Why talk about blank space? Because even though there is nothing to write about, the strange thing is that once words emerge, this blank space immediately ends: describing blank space fills the gaps between words. It is like two children chasing each other on two playgrounds, meaningless words trying to chase after the blank space within words, so I wrote them down. It seems that talking about blank space is always empty, because the real blank space has already been driven away by the words of the present moment, just like holding a lantern to capture the darkness in the night. But is it really like this? Could it be that words have omissions, and when we talk about anything, the words we use always take away the truth of that thing, leaving behind only the illusion of words?
Could such a situation occur? A person who has seen the sun tells a blind child about the sun - that radiant fireball? Hanging lanterns in the sky? The warm sunlight in the sky? From then on, the child keeps asking others, is the sun like a fireball? Is it like a lantern? Is it especially warm? He also made many jokes, such as asking if there is a sun under the stove when burning firewood, or if the sun passes by when the lantern is swaying. If the child learns to think abstractly, he may ask: in a world without light, does the black that envelops everything have its own sun?
But are all these fallacies? Are they disasters that must be avoided? I don't think so. Even words that have no connection can, at the right time, express precise meanings and be understood by people.
In this way, describing blank space with words also has its meaning. At least in the most general context, the things that drive away blank space can also be used to represent the most general enrichment. And my words can at least reflect my spontaneous pursuit of blank space. In this way, the blind child can also chase the sun he cannot see between the words.
But he doesn't necessarily fall into nothingness, because words have their own paths and indications, just like a map. The meaning of a map does not lie in accurately depicting the positions and forms of various places in real time and space according to a certain scale, and the meaning of a position does not lie in indicating the residence of something. What is the basis of so-called reality? Isn't it the thing that is constantly entangled by words?
The sun in a word is like a blank space enveloped by overlapping words - they describe the relationship between the sun and the surrounding things, describe the physics of the sun, the scenery of the sun, and so on. However, a real sun seems to provide no more than that. Can we find a separate sign for "sun" and correspond it to these overlapping words? If it is something other than the sun, how can we be sure that its relationship with the sun is unique and can provide us with indications? If it is the sun itself, then it cannot serve as a "sign" to provide any indications.
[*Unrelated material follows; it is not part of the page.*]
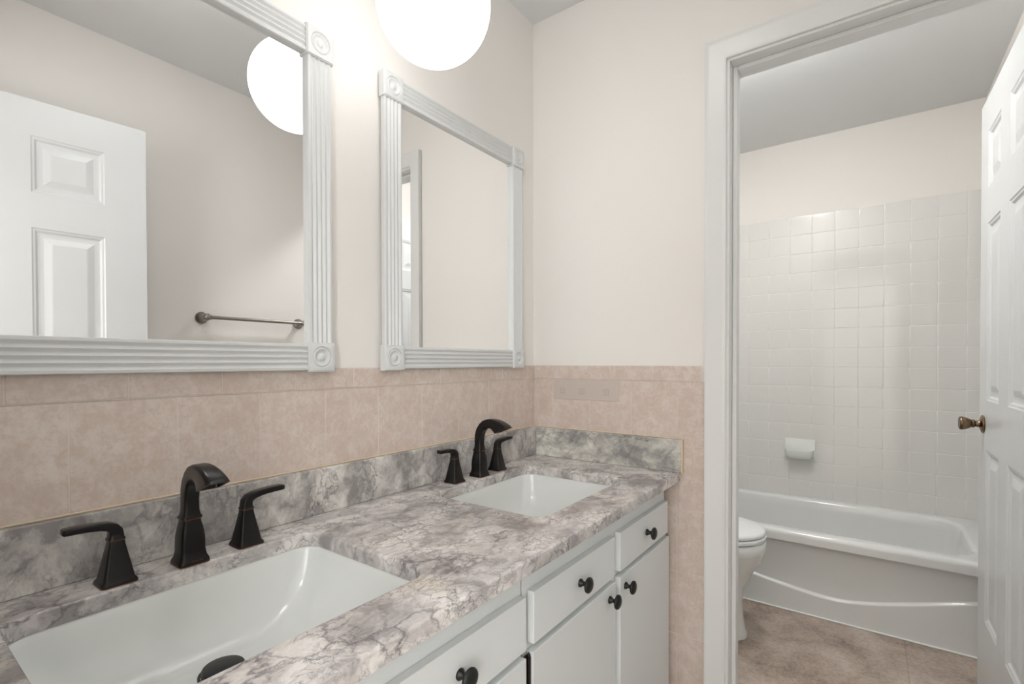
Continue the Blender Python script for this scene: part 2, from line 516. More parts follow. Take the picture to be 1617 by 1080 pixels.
# ---- six panel doors
def door_mesh(bm, wd, ht, th=.035):
    s = wd / .70
    xs = [0, .115 * s, .295 * s, .405 * s, .585 * s, wd]
    zs = [0, .269, .847, 1.014, 1.604, 1.721, 1.911, ht]
    for side, yb in ((1, th), (-1, 0)):
        Y = lambda dpt: yb - side * dpt
        for i in range(5):
            for j in range(7):
                a, b, c, d = xs[i], xs[i + 1], zs[j], zs[j + 1]
                if i in (1, 3) and j in (1, 3, 5):
                    rings = []
                    for ins, dp in ((0, 0), (.004, .0028), (.009, .0035), (.015, .0085), (.022, .009), (.030, .0085), (.048, .003), (.052, .0022)):
                        rings.append([Vector((a + ins, Y(dp), c + ins)), Vector((b - ins, Y(dp), c + ins)), Vector((b - ins, Y(dp), d - ins)), Vector((a + ins, Y(dp), d - ins))])
                    loft(bm, rings, cap0=False)
                else:
                    bm.faces.new([bm.verts.new(p) for p in ((a, yb, c), (b, yb, c), (b, yb, d), (a, yb, d))])
    for q in (((0, 0, 0), (0, th, 0), (0, th, ht), (0, 0, ht)), ((wd, 0, 0), (wd, th, 0), (wd, th, ht), (wd, 0, ht)),
              ((0, 0, 0), (wd, 0, 0), (wd, th, 0), (0, th, 0)), ((0, 0, ht), (wd, 0, ht), (wd, th, ht), (0, th, ht))):
        bm.faces.new([bm.verts.new(p) for p in q])
    bmesh.ops.remove_doubles(bm, verts=bm.verts, dist=1e-5)


def make_door(name, loc, ang, wd, label):
    bm = bmesh.new(); door_mesh(bm, wd, 2.030)
    o = obj(name, bm, M['door']); o.location = loc; o.rotation_euler = (0, 0, ang)
    return struct(o, label, 'door')


# tub room door: hinge on the right jamb, swung in against the tub room wall
a2 = pi / 2 + .0175
d2 = make_door('door_2', (1.395, 1.692, .014), a2, .692, 'white six panel door standing open into the tub room')
bm = bmesh.new()
KX, KZ = .692 - .074, .944 - .014
knobprof = [(.0, .0), (.0285, .0), (.031, .003), (.029, .006), (.021, .0085), (.0125, .011), (.0105, .016), (.010, .0215), (.014, .0245), (.0145, .0275), (.0125, .030), (.0150, .034), (.0190, .042), (.0220, .050), (.0232, .056), (.0226, .0610), (.0200, .0632), (.0170, .0630), (.015, .0622), (.0, .0622)]
lathe(bm, [(max(r, 1e-4), .035 + h) for r, h in knobprof], 40, 'Y', (KX, 0, KZ))
lathe(bm, [(max(r, 1e-4), -min(h, .035)) for r, h in knobprof[:9]], 40, 'Y', (KX, 0, KZ))
kn = obj('door_knob', bm, M['brass'], d2, smooth=True, auto=50); kn['label'] = 'antique brass tulip-shaped door knob'
for zz in (.22, 1.0, 1.80):
    bm = bmesh.new(); lathe(bm, [(.006, zz), (.006, zz + .09)], 16, 'Z', (-.004, -.004, 0))
    obj('door_hinge', bm, M['brass'], d2, smooth=True, auto=40)
# entry door, open against the right wall (seen in the near mirror)
a1 = pi / 2 + .093
d1 = make_door('door_1', (1.3275, -.036, .010), a1, .752, 'white six panel entry door reflected in the near mirror')
bm = bmesh.new()
KX1 = .752 - .062
lathe(bm, [(max(r, 1e-4), -min(h, .05)) for r, h in knobprof[:14]] , 32, 'Y', (KX1, 0, KZ))
lathe(bm, [(max(r, 1e-4), .035 + h) for r, h in knobprof], 32, 'Y', (KX1, 0, KZ))
kn = obj('door_knob', bm, M['brass'], d1, smooth=True, auto=50); kn['label'] = 'antique brass door knob'

# ------------------------------------------------------------------ countertop with two cutouts
ZT, ZB = Z(-.349), Z(-.3764)
CX1 = .5535
SINKS = [(.2725, .3515), (.2725, 1.1525)]     # cutout centres
SHX, SHY, SR = .1725, .2275, .035
top = thing('countertop', 'grey veined marble countertop holding both sinks', 'countertop', (.28, .76, ZT))
bm = bmesh.new()


def shelf_with_holes(bm, x0, x1, y0, y1, zt_, zb_, holes, e=.0045):
    for (z, inset, flip) in ((zt_, e, False), (zb_, 0.0, True)):
        t = bmesh.new()
        loops = [[Vector((x0, y0, z)), Vector((x1 - inset, y0, z)), Vector((x1 - inset, y1, z)), Vector((x0, y1, z))]]
        for (cx, cy) in holes:
            loops.append(rrect(cx, cy, SHX + inset, SHY + inset, SR + inset, 8, z))
        es = []
        for lp in loops:
            vs = [t.verts.new(p) for p in lp]
            es += [t.edges.new((vs[i], vs[(i + 1) % len(vs)])) for i in range(len(vs))]
        bmesh.ops.triangle_fill(t, use_beauty=True, use_dissolve=False, edges=es)
        merge(bm, t)
    # eased front edge and the other sides
    n = 5
    prof = [(x1 - e + e * sin(pi / 2 * k / n), zt_ - e + e * cos(pi / 2 * k / n)) for k in range(n + 1)] + [(x1, zb_)]
    for (xa, za), (xb, zb2) in zip(prof[:-1], prof[1:]):
        bm.faces.new([bm.verts.new(p) for p in ((xa, y0, za), (xa, y1, za), (xb, y1, zb2), (xb, y0, zb2))])
    bm.faces.new([bm.verts.new(p) for p in ((x0, y0, zb_), (x0, y0, zt_), (x0, y1, zt_), (x0, y1, zb_))])
    for yy in (y0, y1):
        bm.faces.new([bm.verts.new((x0, yy, zb_))] + [bm.verts.new((x0, yy, zt_))] + [bm.verts.new((a, yy, b)) for a, b in prof])
    for (cx, cy) in holes:
        rings = []
        for k in range(n + 1):
            a = pi / 2 * k / n
            ins = e - e * sin(a)
            rings.append(rrect(cx, cy, SHX + ins, SHY + ins, SR + ins, 8, zt_ - e + e * cos(a)))
        rings.append(rrect(cx, cy, SHX, SHY, SR, 8, zb_))
        loft(bm, rings, cap0=False, cap1=False)
    bmesh.ops.remove_doubles(bm, verts=bm.verts, dist=2e-5)


shelf_with_holes(bm, .0005, CX1, -.044, D - .0005, ZT, ZB, SINKS)
o = obj('stone_slab', bm, M['marble'], top, smooth=True, auto=40, origin=(.28, .76, ZT)); o.location = (0, 0, 0)


def part(name, bm, mat, root, **kw):
    """a part built in world coordinates under an unrotated thing"""
    o = obj(name, bm, mat, root, origin=tuple(root.location), **kw); o.location = (0, 0, 0)
    return o


ls = thing('backsplash', 'long marble backsplash strip under the mirrors', 'backsplash', (.01, .76, ZT + .0004), 0, 'marble backsplash strips')
bm = bmesh.new(); box(bm, .0005, .020, -.044, D - .0005, ZT + .0004, Z(-.2445), .0015)
part('stone_strip', bm, M['marble_back'], ls)
bm = bmesh.new(); box(bm, .0004, .006, -.044, D - .001, Z(-.2444), Z(-.2415), .001)
s_ = part('caulk_line', bm, M['caulk'], ls); s_['label'] = 'cream caulk line'
es_ = thing('backsplash', 'short pale greenish marble end splash below the beige outlet plate', 'backsplash', (.29, D - .01, ZT + .0004), 0, 'marble backsplash strips')
bm = bmesh.new(); box(bm, .0215, .5610, D - .020, D - .0005, ZT + .0004, Z(-.2445), .0015)
part('stone_strip', bm, M['marble_end'], es_)
bm = bmesh.new()
box(bm, .0215, .5645, D - .006, D - .0004, Z(-.2444), Z(-.2415), .001)
box(bm, .5611, .5645, D - .019, D - .0005, ZT + .0004, Z(-.2444), .001)
s_ = part('caulk_line', bm, M['caulk'], es_); s_['label'] = 'cream caulk line'

# ------------------------------------------------------------------ sinks
def make_sink(loc, label):
    t = thing('sink', label, 'sink', loc, 0, 'undermount sinks set in the marble countertop')
    bm = bmesh.new()
    rings = [rrect(0, 0, SHX + .022, SHY + .022, .045, 10, -.014), rrect(0, 0, SHX + .022, SHY + .022, .045, 10, -.0008),
             rrect(0, 0, SHX + .002, SHY + .002, .040, 10, -.0008), rrect(0, 0, SHX + .0005, SHY + .0005, .040, 10, -.004)]
    N_ = 16
    dep = .118
    for k in range(1, N_ + 1):
        s = k / N_
        # walls go down steeply, ends slope more, then blend to a flat floor
        zz = -.004 - dep * (sin(s * pi / 2) ** .9)
        g = (1 - cos(s * pi / 2)) ** 1.05
        rings.append(rrect(-.006 * g, 0, SHX - (.012 * s + .070 * g), SHY - (.020 * s + .095 * g), .040 + .02 * s, 10, zz))
    for q in (.75, .5, .25):
        rings.append(rrect(-.028 * (1 - q) - .006, 0, (SHX - .082) * q, (SHY - .115) * q, .06 * q, 10, -.004 - dep - .002 * (1 - q)))
    loft(bm, rings, cap0=False)
    # outside shell
    rings = [rrect(0, 0, SHX + .022, SHY + .022, .045, 10, -.014), rrect(0, 0, SHX + .010, SHY + .010, .05, 10, -.02), rrect(0, 0, SHX - .03, SHY - .05, .06, 10, -.128), rrect(0, 0, .08, .10, .06, 10, -.135)]
    loft(bm, rings, cap0=False)
    obj('basin', bm, M['porcelain'], t, smooth=True, auto=60)
    bm = bmesh.new()
    c = (-.072, .012, 0)
    zb = -.122
    lathe(bm, [(.036, zb - .004), (.036, zb + .0015), (.035, zb + .0025), (.032, zb + .0020), (.0315, zb - .004)], 40, 'Z', c, cap0=False, cap1=False)
    lathe(bm, [(.0300, zb - .006), (.0310, zb + .0085), (.0300, zb + .0105), (.020, zb + .0120), (.001, zb + .0125)], 40, 'Z', c)
    dr = obj('drain_stopper', bm, M['bronze'], t, smooth=True, auto=50); dr['label'] = 'round dark bronze pop-up drain stopper'
    return t


sk = make_sink((SINKS[0][0], SINKS[0][1], ZB), 'white rectangular sink nearest the viewer with dark drain')
dup(sk, (SINKS[1][0], SINKS[1][1], ZB), 'white rectangular sink in the far corner beside the doorway')

# ------------------------------------------------------------------ faucets
def sq(c, ax, ay, hx, hy, r, n=4):
    """rounded square ring around c spanned by ax, ay"""
    return [c + ax * p.x + ay * p.y for p in rrect(0, 0, hx, hy, r, n)]


XA, YA, ZA = Vector((1, 0, 0)), Vector((0, 1, 0)), Vector((0, 0, 1))


def vloft(bm, prof, r=.3):
    loft(bm, [sq(Vector((0, 0, z)), XA, YA, h, h2, min(h, h2) * r) for h, h2, z in prof])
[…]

In the end, the real sun is just a blank space, a tension that persistently drives the overlapping words around it to the boundaries of facts: like an abyss, constantly attracting descriptive knowledge about it, and constantly excluding it, killing words with a certain truth.
But this kind of true blank space always surpasses any exact occupation, because it is precisely the phenomenon that "nothing can deprive this blank space except itself" that proves the reality of blank space.
What is the ideal? Isn't it a persistent rejection and containment of established reality? What is light? Isn't it a clarification and approach to darkness? But these judgments have a premise, which is that the determined object (equivalent to blank space, ideal, light, etc.) is unreachable. If the determined object itself is doubted, then the tension between it and the object should be discussed separately. Therefore, we need to ask about words themselves, whether such thinking is determined? Regarding the phenomenon of using words, regarding the fact that we are contemplating at this moment, it is at least self-evident (as long as we do not attempt to add additional meanings to it). It is like walking barefoot on the beach, the footprints are always there, waiting to be followed, studied, recorded, and interpreted.
What is a word? Isn't it the path formed by those footprints? "Sun" does not refer to the sun because there is a real sun, but because "sun" itself confirms our efforts to use words to reach the sun. Indeed, it is not real, it is empty, it does not possess even a thousandth of the brightness and warmth of the real sun, but it has its own meaning as itself.
Therefore, I say that this piece of writing may serve as a path to blank space, and become itself.